Vu la situation du « labyrinthe parlementaire » après ces législatives, il est plus que probable que nous aurons des élections anticipées. Il n’y a, par ailleurs, aucun sens à défendre une stabilité institutionnelle qui favorise les intérêts de la droite et de l’oligarchie. D’où la nécessité que les forces du changement se préparent en vue de ces élections et qu’elles le fassent de sorte que ce nouveau défi signifie une avancée pour les intérêts de la majorité sociale, une nouvelle progression de ceux qui, comme nous, proposent le changement en profondeur, soit une nouvelle Constitution rendant possible la participation démocratique et une nouvelle politique économique au service de la majorité. 

Vaincre le PP, cet objectif de la majorité de la population, et engager les processus constituants sont les deux faces d’une même monnaie. Le maintien de l’hégémonie des forces du régime de 78 dépend de deux données : le rapport de force entre les classes et le cadre juridico-politique par lequel ceux d’en face établissent leur position dominante. 

En 2016 les forces du changement devront, sur la base du prestige acquis, favoriser et impulser l’activité, la mobilisation, l’auto-organisation et la participation démocratique du mouvement social pour renverser les positions établies. Elles devront, parallèlement et complémentairement, articuler les processus permettant de modifier le terrain de jeu. 

Nous devrons nous engager dans ces élections avec une volonté constituante pour vaincre le PP, prendre l ‘avantage sur le PSOE et battre à plate couture Ciudadanos, ce cheval de Troie qui vise à permettre au régime de se réformer lui-même pour trouver son salut et que nous devons démasquer avec plus d’énergie que jamais. 

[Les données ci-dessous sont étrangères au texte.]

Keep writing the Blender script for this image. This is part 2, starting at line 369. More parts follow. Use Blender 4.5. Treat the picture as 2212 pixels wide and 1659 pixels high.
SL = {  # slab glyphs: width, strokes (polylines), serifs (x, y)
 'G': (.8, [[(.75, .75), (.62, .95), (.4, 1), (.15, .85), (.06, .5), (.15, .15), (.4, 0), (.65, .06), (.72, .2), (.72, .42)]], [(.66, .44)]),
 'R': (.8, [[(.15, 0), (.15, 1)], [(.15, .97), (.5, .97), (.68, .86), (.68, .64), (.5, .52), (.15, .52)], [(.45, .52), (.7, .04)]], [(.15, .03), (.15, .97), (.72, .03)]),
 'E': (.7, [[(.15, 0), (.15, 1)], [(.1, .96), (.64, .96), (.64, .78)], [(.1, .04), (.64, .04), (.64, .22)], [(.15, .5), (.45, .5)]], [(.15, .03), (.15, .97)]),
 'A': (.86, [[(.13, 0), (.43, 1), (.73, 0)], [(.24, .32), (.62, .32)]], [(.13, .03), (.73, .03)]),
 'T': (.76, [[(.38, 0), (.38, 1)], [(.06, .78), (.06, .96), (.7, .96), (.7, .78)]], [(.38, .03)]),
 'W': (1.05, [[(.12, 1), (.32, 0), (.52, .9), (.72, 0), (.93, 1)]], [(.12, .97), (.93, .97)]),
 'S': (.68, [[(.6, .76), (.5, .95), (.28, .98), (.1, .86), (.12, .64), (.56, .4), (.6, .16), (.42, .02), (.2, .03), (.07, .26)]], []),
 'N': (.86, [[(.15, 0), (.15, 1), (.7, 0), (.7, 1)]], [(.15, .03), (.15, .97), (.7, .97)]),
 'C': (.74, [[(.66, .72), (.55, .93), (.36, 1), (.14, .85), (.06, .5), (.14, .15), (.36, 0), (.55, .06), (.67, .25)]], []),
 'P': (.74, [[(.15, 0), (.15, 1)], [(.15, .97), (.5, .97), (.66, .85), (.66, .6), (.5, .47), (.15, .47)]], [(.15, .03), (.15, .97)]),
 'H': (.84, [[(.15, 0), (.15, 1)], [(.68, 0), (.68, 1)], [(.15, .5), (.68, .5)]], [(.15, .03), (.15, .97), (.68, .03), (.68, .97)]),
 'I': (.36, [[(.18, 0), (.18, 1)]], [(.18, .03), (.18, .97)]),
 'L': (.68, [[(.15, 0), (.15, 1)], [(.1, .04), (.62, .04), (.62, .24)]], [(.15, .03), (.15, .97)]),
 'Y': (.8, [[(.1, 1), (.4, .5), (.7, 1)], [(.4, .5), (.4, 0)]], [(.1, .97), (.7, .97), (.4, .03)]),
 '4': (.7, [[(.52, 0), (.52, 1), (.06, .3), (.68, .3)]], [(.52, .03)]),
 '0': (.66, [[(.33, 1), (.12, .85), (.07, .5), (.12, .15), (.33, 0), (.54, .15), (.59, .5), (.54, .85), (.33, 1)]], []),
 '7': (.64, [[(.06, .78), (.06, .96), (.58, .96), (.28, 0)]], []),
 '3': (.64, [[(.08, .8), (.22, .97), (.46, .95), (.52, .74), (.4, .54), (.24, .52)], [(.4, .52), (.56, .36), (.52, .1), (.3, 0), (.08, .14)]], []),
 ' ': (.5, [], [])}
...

Plus de convergence des forces du changement, plus de Podemos 

La première des questions à nous poser après les derniers résultats est la suivante : « n’aurions-nous pas obtenu plus de voix et de sièges par la mise en œuvre générale, dans tout le pays, d’une politique unitaire permettant de faire converger les différentes forces qui avaient obtenu un grand succès[en mai 2015], à travers les candidatures municipales pour le changement? La question de la convergence sera centrale dans les prochains mois. 

Pour notre part, nous oeuvrerons afin que Podemos et les forces convergentes fassent un saut qualitatif. Il nous faut construire des partis-mouvements pluralistes, démocratiques, agissant au plus près des différentes réalités nationales et territoriales, qui soient profondément participatifs et promouvant la démocratie de base, renforçant en leur sein la coopération et la solidarité face à la concurrence entre individus, se montrant totalement ouverts à l’intégration de nouveaux activistes de gauche et se définissant comme des forces ennemies des misères du système. 

Ces partis-mouvements devront se montrer capables de mettre en place, à l’unisson d’autres forces du changement, les formules unitaires nécessaires, tant dans l’Etat espagnol qu’au niveau international, pour créer la rupture démocratique, dégager des alternatives au service de la majorité et en défense de la souveraineté populaire. Le tout en opposition aux politiques économiques et sociales néolibérales et autoritaires de l’Union Européenne du Pacte de Stabilité.